Today I'd like to blog about the editorial by American Scientist Editor-in-Chief David Schoonmaker in the May-June issue of that magazine. This is the issue in which my article on the origin of the FPU problem appears, and David spent a lot of his editorial writing about our memorable in-person editing incident when I was visiting Peter Mucha, a collaborator at University of North Carolina at Chapel Hill. I had spent the entire day working on network science research with Peter and then we started our marathon meeting at 6pm. As David writes:
... Still, as someone who has lived through the advent of television and dial phones and the invention of fax and the Internet, I recognize that there also have been losses. A recent evening spent with the first author of "Fermi, Pasta, Ulam and the Birth of Experimental Mathematics" (pages 214--221) really brought that home (he visited here, much as I would have enjoyed visiting him in Oxford, England).

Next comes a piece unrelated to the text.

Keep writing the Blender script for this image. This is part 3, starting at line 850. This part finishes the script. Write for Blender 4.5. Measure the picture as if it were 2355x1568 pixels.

Mason Porter, contributing editor David Schneider and I sat for almost four hours fussing over the details of the text, captions and figures for the article. Refreshingly, Mason is a young scientists---indeed the recipient of the 2008 Sigma Xi Young Investigator Award---who cares deeply about language. He felt no compunction about challenging our choices in wording, yet was perfectly willing to be reasoned out of his own preferences. (Thank goodness there were two of us editors!)
The result could not have happened in an e-mail exchange. Together, the three of us found solutions that wouldn't have arisen without the spontaneity of human contact. It was not lost on me that Enrico Fermi, John Pasta and Stanislaw Ulam made their "little discovery" at a time (1955) when personal communications were rarely more electronically enhanced than the telephone. Would they have found what they did using e-mail?
In the aftermath of that stimulating but exhausting evening, I have reflected on my working relationship with other American Scientist authors. ...
After we were done, it was too late to get dinner and I had some other urgent work to do (and a talk to prepare from scratch for the next day). I spent about 3 more hours on various bits of urgent work that night before I needed to crash because my body was starting to shake somewhat uncontrollably. I didn't even have time to start preparing my slides, so I did that the next morning. (I somehow managed to give a really good talk on some results that I had never presented before, so I guess I am able to do a reasonable job under that kind of time crunch---though I don't want to do it again!)
In some ways, David's editorial would be appropriate for my tombstone---though there are other things I would actually prefer there; for example, I really like the one that says, "I told you I was sick."---though it's perhaps more accurate to say that I want to be remembered as someone who is really, really anal. Since this article came out, I have received a small number of compliments by e-mail both from people I know and from those I don't, and one of the ones I know even mentioned especially enjoying the editorial comments about that incident. I won't be surprised if others who know me bring it up as will, because I think it will ring rather familiar to them.
In closing, I must admit that I am pondering at the moment whether I should e-mail David to let him know that his editorial doesn't have any Oxford commas. Sadly, however, it is American Scientist policy not to include them.